Airbus testing an unducted fan
In my piece about jet engine development, I noted that one way to improve jet engine efficiency is to have the engine drive a large fan that routes some air around the engine, and that there are a variety of mechanical arrangements for doing this. One possibility is the unducted fan, or propfan, where a jet engine drives a large fan or series of fans at the rear of the engine.

The advantage of the unducted fan is a large improvement in fuel efficiency. The disadvantage is a very large increase in noise generated by the engine. There have been various experiments with unducted fans on commercial aircraft, such as Boeing’s 7J7, but none have made it into commercial service. Now Airbus is apparently considering an unducted fan for its successor to the A320 (its 737 MAX competitor). From the Financial Times:
Airbus is to test a radical engine with visible fan blades as the world’s largest plane maker gears up to develop a successor for its best-selling A320 family of jets.
The European aerospace and defence group said test flights of a demonstrator of the “open fan” engine would take place on a modified A380 superjumbo towards the end of this decade.
The flights will inform an eventual decision on how best to power the next generation of single-aisle aircraft that will succeed the A320 aircraft when they come on the market towards the end of the 2030s.
Airbus hopes that the new engine configuration will contribute to an expected 20 to 30 per cent fuel efficiency improvement compared with existing models. Current types use “ducted fan” engines, where the fans are enclosed within a casing.
Solar permitting pause over
On Trump’s first day in office he issued an executive order pausing permitting for solar energy projects for 60 days.

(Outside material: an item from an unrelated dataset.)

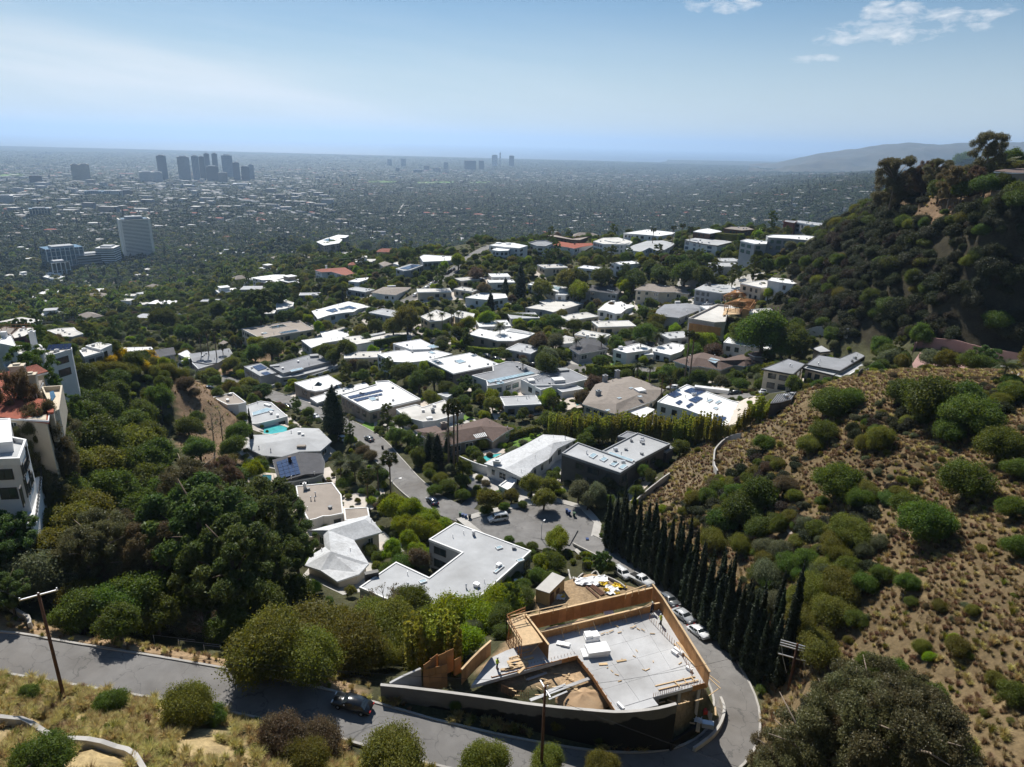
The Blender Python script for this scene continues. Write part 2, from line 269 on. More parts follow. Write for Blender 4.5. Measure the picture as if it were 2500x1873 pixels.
# ---------------------------------------------------------------- mesh building
class MB:
    def __init__(s): s.v = []; s.f = []; s.m = []; s.mi = 0
    def add(s,vs,fs):
        o = len(s.v); s.v += [tuple(map(float,p)) for p in vs]; s.f += [tuple(o+i for i in f) for f in fs]; s.m += [s.mi]*len(fs); return s
    def prism(s,poly,z0,z1,bottom=True):
        n = len(poly); vs = [(p[0],p[1],z0) for p in poly]+[(p[0],p[1],z1) for p in poly]
        fs = [(i,(i+1) % n,n+(i+1) % n,n+i) for i in range(n)]+[tuple(range(n,2*n))]
        if bottom: fs.append(tuple(range(n-1,-1,-1)))
        return s.add(vs,fs)
    def ring(s,po,pi,z0,z1):
        n = len(po); vs = [(p[0],p[1],z) for z in (z0,z1) for q in (po,pi) for p in q]; fs = []
        for i in range(n):
            j = (i+1) % n
            fs += [(i,j,2*n+j,2*n+i),(n+j,n+i,3*n+i,3*n+j),(2*n+i,2*n+j,3*n+j,3*n+i),(j,i,n+i,n+j)]
        return s.add(vs,fs)
    def box(s,c,d,rz=0.0,tilt=None):
        ca,sa = math.cos(rz),math.sin(rz); vs = []
        for z in (-.5,.5):
            for x,y in ((-.5,-.5),(.5,-.5),(.5,.5),(-.5,.5)):
                X,Y,Zz = x*d[0],y*d[1],z*d[2]
                if tilt is not None:
                    q = tilt @ Vector((X,Y,Zz)); X,Y,Zz = q
                vs.append((c[0]+X*ca-Y*sa,c[1]+X*sa+Y*ca,c[2]+Zz))
        return s.add(vs,[(3,2,1,0),(4,5,6,7),(0,1,5,4),(1,2,6,5),(2,3,7,6),(3,0,4,7)])
    def beam(s,a,b,w,h=None):
        """square bar from a to b"""
        h = h or w; a = Vector(a); b = Vector(b); d = (b-a).normalized(); up = Vector((0,0,1)) if abs(d.z) < .95 else Vector((1,0,0))
        r = d.cross(up).normalized()*w/2; u = r.cross(d).normalized()*h/2
        vs = [a-r-u,a+r-u,a+r+u,a-r+u,b-r-u,b+r-u,b+r+u,b-r+u]
        return s.add(vs,[(0,1,2,3),(7,6,5,4),(1,0,4,5),(2,1,5,6),(3,2,6,7),(0,3,7,4)])
    def tube(s,pts,rs,n=7,cap=True):
        pts = [Vector(p) for p in pts]; rs = rs if hasattr(rs,'__len__') else [rs]*len(pts); vs = []; fs = []
        for i,p in enumerate(pts):
            d = (pts[min(i+1,len(pts)-1)]-pts[max(i-1,0)]).normalized(); up = Vector((0,0,1)) if abs(d.z) < .9 else Vector((1,0,0))
            a = d.cross(up).normalized(); b = d.cross(a)
            for k in range(n):
                t = 2*math.pi*k/n; vs.append(p+(a*math.cos(t)+b*math.sin(t))*rs[i])
        for i in range(len(pts)-1):
            for k in range(n): fs.append((i*n+k,i*n+(k+1) % n,(i+1)*n+(k+1) % n,(i+1)*n+k))
        if cap: fs += [tuple(range(n-1,-1,-1)),tuple(range((len(pts)-1)*n,len(pts)*n))]
        return s.add(vs,fs)
    def lathe(s,prof,n=12,c=(0,0,0)):
        vs = []; fs = []
        for r,z in prof:
            for k in range(n): t = 2*math.pi*k/n; vs.append((c[0]+r*math.cos(t),c[1]+r*math.sin(t),c[2]+z))
        for i in range(len(prof)-1):
            for k in range(n): fs.append((i*n+k,i*n+(k+1) % n,(i+1)*n+(k+1) % n,(i+1)*n+k))
        fs += [tuple(range(n-1,-1,-1)),tuple(range((len(prof)-1)*n,len(prof)*n))]
        return s.add(vs,fs)
    def mesh(s,name,mats,off=(0,0,0),smooth=False):
        me = bpy.data.meshes.new(name); me.from_pydata([(v[0]-off[0],v[1]-off[1],v[2]-off[2]) for v in s.v],[],s.f)
        for m in (mats if isinstance(mats,(list,tuple)) else [mats]): me.materials.append(MATS[m] if isinstance(m,str) else m)
        if any(s.m): me.polygons.foreach_set('material_index',s.m)
        if smooth: me.polygons.foreach_set('use_smooth',[True]*len(me.polygons))
        me.update(); return me
    def build(s,name,mats,parent=None,smooth=False):
        off = parent.matrix_world.translation if parent is not None else (0,0,0)
        if parent is not None: off = WLOC[parent.name]
        return link(name,s.mesh(name,mats,off,smooth),parent)
WLOC = {}
def link(name,data,parent=None,loc=None,rz=0,scale=None):
    o = bpy.data.objects.new(name,data); COL.objects.link(o)
    if parent is not None: o.parent = parent
    if loc is not None: o.location = loc
    if rz: o.rotation_euler = (0,0,rz)
    if scale is not None: o.scale = scale
    WLOC[o.name] = tuple((Vector(WLOC[parent.name]) if parent is not None else Vector((0,0,0)))+Vector(loc if loc is not None else (0,0,0)))
    return o
def tag(o,label=None,cat=None,group=None,kind=None):
    if label: o['label'] = label
    if cat: o['category'] = cat
    if group: o['group'] = group
    if kind: o['kind'] = kind
    return o
def thing(name,label,cat,loc,rz=0,group=None): return tag(link(name,None,None,tuple(map(float,loc)),rz),label,cat,group)
def struct(name,mb,mats,smooth=False,label=None):
    o = mb.build(name,mats,None,smooth); o['kind'] = 'structure'
    if label: o['label'] = label
    return o
def area2(p): return sum(p[i][0]*p[(i+1) % len(p)][1]-p[(i+1) % len(p)][0]*p[i][1] for i in range(len(p)))
def ccw(p): p = [tuple(q[:2]) for q in p]; return p if area2(p) > 0 else p[::-1]
def offset(p,d):
    """move every edge of a counter-clockwise polygon outwards by d (negative = inwards)"""
    n = len(p); out = []
    for i in range(n):
        a,b,c = p[i-1],p[i],p[(i+1) % n]
        e1 = Vector((b[0]-a[0],b[1]-a[1])); e2 = Vector((c[0]-b[0],c[1]-b[1]))
        if e1.length < 1e-6 or e2.length < 1e-6: out.append(b); continue
        e1.normalize(); e2.normalize(); n1 = Vector((e1.y,-e1.x)); n2 = Vector((e2.y,-e2.x)); m = n1+n2
        k = d/max(.35,(1+n1.dot(n2))/2)/2; out.append((b[0]+m.x*k,b[1]+m.y*k))
    return out
def inpoly(p,x,y):
    c = False; n = len(p); j = n-1
    for i in range(n):
        if (p[i][1] > y) != (p[j][1] > y) and x < (p[j][0]-p[i][0])*(y-p[i][1])/(p[j][1]-p[i][1])+p[i][0]: c = not c
        j = i
    return c
def inpoly_np(p,x,y):
    c = np.zeros(x.shape,bool); n = len(p); j = n-1
    for i in range(n):
        dy = p[j][1]-p[i][1]
        if dy != 0: c ^= ((p[i][1] > y) != (p[j][1] > y)) & (x < (p[j][0]-p[i][0])*(y-p[i][1])/dy+p[i][0])
        j = i
    return c
def drape(mb,poly,lift=.06,step=3.0):
    """triangulate a polygon and lay it over the ground"""
    from mathutils.geometry import tessellate_polygon
    P = [Vector((p[0],p[1],0)) for p in poly]; st = [[P[i] for i in t] for t in tessellate_polygon([P])]; tri = []
    while st:
        t = st.pop(); L = [(t[i]-t[(i+1) % 3]).length for i in range(3)]; k = L.index(max(L))
        if L[k] > step:
            m = (t[k]+t[(k+1) % 3])/2; st += [[t[k],m,t[(k+2) % 3]],[m,t[(k+1) % 3],t[(k+2) % 3]]]
        else: tri.append(t)
    for t in tri:
        if (t[1]-t[0]).cross(t[2]-t[0]).z < 0: t = t[::-1]
        mb.add([(q.x,q.y,float(T(q.x,q.y))+lift) for q in t],[(0,1,2)])
    return mb
def gpoly(pts,h0=0.0): return [tuple(hit(u,v,h0=h0)[0][:2]) for u,v in pts]
# ---------------------------------------------------------------- roads: solved to the ground, then the ground is graded to them
def wline(k,*c): return [hit(*px(k,c[i],c[i+1]))[0] for i in range(0,len(c),2)]
def resample(P,step=2.0,smooth=5):
    P = np.array(P); out = [P[0]]
    # catmull-rom
    Q = np.vstack([2*P[0]-P[1],P,2*P[-1]-P[-2]])
    for i in range(1,len(Q)-2):
        n = max(2,int(np.linalg.norm(Q[i+1]-Q[i])/step))
        for j in range(1,n+1):
            t = j/n; a,b,c,d = Q[i-1],Q[i],Q[i+1],Q[i+2]
            out.append(.5*((2*b)+(c-a)*t+(2*a-5*b+4*c-d)*t*t+(3*b-a-3*c+d)*t ** 3))
    R = np.array(out)
    for _ in range(smooth): R[1:-1,2] = (R[:-2,2]+2*R[1:-1,2]+R[2:,2])/4
    return R
ROADS = {}
def road(key,pts,width,zs=None,smooth=25):
    P = np.array(pts)
    if zs is not None: P[:,2] = zs
    ROADS[key] = (resample(P,2.0,smooth),width)
def rz(k,*c):
    return [atz(*px(k,c[i],c[i+1]),c[i+2]) for i in range(0,len(c),3)]
road('hill_road',rz('O',-160,1393,-60.2,0,1405,-60.4,108,1424,-60.6,359,1466,-61.8,634,1518,-63.4,923,1597,-66.2,1130,1644,-68.5,1330,1672,-70.6,1490,1658,-72.2,1575,1600,-73,1590,1520,-74,1552,1432,-75.2,
                    1492,1345,-77.6,1432,1276,-80,1372,1228,-82.4,1322,1196,-84,1260,1165,-85.5),5.8,smooth=10)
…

According to Heatmap, that pause has now been lifted (though no permits have yet been issued:
President Trump paused permitting for solar as well as wind projects for 60 days via executive order on his first day in office. The expiration date on that pause was technically last Friday, and in an exclusive statement to Heatmap, BLM spokesperson Brian Hires said “there is currently no freeze on processing renewable applications for solar” or “making authorization decisions” on projects.
Hires also said all transmission for wind projects is now allowed to advance through federal permitting, a statement that arrives after the agency indicated in emails I obtained that it may soon approve wires for a wind project in Wyoming sited on private land. BLM also approved a transmission project for a solar farm earlier this month, a decision it made public with a press release that also declared solar was part of the president’s “energy dominance” agenda.